■ Exercise description ■
Will you quote precisely the lines that run from the top of the material below to the line containing "return c * (1 + 0.08", both ends included?

■ Dataset section ■
## start
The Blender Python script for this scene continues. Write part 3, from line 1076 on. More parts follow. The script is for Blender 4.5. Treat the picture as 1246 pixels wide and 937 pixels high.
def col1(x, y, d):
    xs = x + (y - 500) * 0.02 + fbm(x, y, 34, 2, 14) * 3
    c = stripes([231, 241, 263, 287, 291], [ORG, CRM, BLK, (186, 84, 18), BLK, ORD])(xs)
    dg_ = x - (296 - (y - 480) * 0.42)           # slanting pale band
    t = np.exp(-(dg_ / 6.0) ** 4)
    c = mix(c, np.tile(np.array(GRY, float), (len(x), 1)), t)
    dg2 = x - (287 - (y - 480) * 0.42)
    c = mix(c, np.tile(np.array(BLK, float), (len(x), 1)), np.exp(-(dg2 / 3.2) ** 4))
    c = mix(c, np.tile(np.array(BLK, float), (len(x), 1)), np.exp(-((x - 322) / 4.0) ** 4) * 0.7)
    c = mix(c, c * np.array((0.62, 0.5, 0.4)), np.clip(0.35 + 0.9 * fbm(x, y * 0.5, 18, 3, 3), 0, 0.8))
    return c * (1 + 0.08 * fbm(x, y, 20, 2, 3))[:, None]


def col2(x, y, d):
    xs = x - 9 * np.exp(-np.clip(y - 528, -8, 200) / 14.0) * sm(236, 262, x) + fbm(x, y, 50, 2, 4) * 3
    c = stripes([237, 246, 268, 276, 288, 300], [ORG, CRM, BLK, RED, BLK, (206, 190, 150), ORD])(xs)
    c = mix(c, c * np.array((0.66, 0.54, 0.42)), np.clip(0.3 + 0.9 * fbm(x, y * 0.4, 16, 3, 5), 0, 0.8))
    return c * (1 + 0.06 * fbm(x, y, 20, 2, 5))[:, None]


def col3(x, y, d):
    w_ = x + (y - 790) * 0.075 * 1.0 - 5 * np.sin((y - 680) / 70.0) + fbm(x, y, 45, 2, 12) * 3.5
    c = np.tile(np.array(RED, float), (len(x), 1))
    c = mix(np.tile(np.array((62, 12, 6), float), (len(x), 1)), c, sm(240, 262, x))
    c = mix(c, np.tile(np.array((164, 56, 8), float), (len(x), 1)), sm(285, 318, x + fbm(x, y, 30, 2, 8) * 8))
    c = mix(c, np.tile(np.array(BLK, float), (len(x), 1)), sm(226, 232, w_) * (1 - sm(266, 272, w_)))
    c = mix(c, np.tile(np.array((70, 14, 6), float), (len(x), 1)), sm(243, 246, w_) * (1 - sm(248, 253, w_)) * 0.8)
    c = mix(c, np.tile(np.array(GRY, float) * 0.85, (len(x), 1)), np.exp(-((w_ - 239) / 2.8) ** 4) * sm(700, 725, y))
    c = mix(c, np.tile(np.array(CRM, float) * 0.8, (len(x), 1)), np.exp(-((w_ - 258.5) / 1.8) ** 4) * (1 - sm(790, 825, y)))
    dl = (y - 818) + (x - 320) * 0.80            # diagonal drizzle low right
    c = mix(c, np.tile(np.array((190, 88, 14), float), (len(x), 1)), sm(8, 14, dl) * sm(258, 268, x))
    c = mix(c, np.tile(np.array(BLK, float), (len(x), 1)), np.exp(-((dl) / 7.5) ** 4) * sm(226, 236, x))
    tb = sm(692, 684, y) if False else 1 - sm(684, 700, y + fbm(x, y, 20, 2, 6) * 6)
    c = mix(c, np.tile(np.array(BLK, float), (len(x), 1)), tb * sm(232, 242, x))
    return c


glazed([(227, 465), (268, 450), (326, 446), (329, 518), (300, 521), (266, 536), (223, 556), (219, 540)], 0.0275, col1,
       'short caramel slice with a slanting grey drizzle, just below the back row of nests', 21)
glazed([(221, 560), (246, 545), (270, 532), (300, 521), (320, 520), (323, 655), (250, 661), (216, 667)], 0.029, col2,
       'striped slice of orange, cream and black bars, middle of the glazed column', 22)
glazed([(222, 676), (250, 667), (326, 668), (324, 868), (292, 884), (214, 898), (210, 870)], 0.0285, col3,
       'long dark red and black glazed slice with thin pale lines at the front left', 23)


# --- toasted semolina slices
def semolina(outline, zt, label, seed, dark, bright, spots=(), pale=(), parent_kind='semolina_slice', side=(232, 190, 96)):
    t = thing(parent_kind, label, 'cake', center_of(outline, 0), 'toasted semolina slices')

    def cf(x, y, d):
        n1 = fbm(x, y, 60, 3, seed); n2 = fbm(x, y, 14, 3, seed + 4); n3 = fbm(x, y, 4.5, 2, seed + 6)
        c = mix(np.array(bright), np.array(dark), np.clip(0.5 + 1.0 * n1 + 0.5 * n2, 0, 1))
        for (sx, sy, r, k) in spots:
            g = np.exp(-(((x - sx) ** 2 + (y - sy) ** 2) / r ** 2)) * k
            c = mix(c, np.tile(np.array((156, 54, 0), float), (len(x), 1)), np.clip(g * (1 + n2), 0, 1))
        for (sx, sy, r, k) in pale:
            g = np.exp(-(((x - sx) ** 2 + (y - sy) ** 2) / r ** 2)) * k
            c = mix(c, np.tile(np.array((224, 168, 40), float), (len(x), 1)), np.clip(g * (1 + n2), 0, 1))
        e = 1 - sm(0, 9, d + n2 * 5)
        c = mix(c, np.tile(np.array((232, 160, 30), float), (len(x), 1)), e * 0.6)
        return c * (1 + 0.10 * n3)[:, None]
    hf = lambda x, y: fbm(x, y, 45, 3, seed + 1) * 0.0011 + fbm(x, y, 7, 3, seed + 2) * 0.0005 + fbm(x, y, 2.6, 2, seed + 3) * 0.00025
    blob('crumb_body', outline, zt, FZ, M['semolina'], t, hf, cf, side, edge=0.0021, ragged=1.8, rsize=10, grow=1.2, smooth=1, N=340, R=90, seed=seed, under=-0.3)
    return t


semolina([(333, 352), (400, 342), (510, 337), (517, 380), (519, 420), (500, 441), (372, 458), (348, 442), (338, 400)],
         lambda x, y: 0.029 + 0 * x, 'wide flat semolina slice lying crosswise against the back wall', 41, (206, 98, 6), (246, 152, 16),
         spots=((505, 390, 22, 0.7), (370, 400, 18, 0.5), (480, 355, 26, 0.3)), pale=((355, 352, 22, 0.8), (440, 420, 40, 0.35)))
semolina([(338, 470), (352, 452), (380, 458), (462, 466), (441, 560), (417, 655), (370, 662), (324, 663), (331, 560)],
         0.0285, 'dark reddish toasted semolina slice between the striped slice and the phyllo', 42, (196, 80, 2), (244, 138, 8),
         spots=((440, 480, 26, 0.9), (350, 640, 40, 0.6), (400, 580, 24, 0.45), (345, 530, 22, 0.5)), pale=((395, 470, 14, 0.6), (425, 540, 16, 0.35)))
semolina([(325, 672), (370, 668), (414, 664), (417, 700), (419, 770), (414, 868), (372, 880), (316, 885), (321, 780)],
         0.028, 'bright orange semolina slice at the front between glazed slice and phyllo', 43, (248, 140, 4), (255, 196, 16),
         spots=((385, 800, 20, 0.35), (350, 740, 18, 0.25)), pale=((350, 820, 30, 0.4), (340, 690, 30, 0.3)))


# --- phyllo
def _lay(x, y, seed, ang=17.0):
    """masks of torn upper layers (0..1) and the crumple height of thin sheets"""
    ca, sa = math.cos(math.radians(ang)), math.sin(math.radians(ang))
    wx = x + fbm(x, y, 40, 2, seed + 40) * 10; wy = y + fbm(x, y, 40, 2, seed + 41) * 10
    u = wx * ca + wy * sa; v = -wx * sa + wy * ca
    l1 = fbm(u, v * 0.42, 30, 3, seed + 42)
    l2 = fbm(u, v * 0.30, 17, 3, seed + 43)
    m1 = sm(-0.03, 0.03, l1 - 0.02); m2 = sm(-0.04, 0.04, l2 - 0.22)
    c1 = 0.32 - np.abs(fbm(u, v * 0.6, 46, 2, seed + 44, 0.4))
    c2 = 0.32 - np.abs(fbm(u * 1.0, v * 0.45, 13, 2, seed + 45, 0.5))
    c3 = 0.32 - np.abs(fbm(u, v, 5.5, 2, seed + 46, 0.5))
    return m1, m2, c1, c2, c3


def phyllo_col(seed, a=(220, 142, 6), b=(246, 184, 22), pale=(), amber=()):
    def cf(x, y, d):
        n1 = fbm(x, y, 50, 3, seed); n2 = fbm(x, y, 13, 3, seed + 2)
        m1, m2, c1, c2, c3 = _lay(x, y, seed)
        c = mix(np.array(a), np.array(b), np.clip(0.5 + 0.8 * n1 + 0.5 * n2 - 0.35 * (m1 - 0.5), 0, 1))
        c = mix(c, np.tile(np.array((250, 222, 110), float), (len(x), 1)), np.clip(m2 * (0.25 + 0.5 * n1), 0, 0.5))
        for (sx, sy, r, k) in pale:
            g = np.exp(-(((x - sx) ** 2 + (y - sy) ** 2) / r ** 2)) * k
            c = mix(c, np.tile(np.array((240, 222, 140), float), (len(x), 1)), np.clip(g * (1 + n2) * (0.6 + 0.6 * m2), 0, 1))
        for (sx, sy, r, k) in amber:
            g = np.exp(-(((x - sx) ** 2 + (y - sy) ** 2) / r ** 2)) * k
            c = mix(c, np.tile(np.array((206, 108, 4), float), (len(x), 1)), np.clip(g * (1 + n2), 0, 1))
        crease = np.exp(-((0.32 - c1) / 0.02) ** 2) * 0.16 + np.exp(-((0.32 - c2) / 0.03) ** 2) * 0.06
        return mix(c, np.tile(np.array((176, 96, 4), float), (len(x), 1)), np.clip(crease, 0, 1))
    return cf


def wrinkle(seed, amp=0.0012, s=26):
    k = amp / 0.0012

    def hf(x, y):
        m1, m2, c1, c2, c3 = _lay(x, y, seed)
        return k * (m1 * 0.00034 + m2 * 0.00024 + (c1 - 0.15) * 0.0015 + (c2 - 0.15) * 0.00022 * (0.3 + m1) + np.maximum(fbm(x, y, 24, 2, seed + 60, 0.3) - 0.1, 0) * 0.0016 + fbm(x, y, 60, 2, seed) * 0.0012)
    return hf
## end
■ Answer for the task ■
The Blender Python script for this scene continues. Write part 3, from line 1076 on. More parts follow. The script is for Blender 4.5. Treat the picture as 1246 pixels wide and 937 pixels high.
def col1(x, y, d):
    xs = x + (y - 500) * 0.02 + fbm(x, y, 34, 2, 14) * 3
    c = stripes([231, 241, 263, 287, 291], [ORG, CRM, BLK, (186, 84, 18), BLK, ORD])(xs)
    dg_ = x - (296 - (y - 480) * 0.42)           # slanting pale band
    t = np.exp(-(dg_ / 6.0) ** 4)
    c = mix(c, np.tile(np.array(GRY, float), (len(x), 1)), t)
    dg2 = x - (287 - (y - 480) * 0.42)
    c = mix(c, np.tile(np.array(BLK, float), (len(x), 1)), np.exp(-(dg2 / 3.2) ** 4))
    c = mix(c, np.tile(np.array(BLK, float), (len(x), 1)), np.exp(-((x - 322) / 4.0) ** 4) * 0.7)
    c = mix(c, c * np.array((0.62, 0.5, 0.4)), np.clip(0.35 + 0.9 * fbm(x, y * 0.5, 18, 3, 3), 0, 0.8))
    return c * (1 + 0.08 * fbm(x, y, 20, 2, 3))[:, None]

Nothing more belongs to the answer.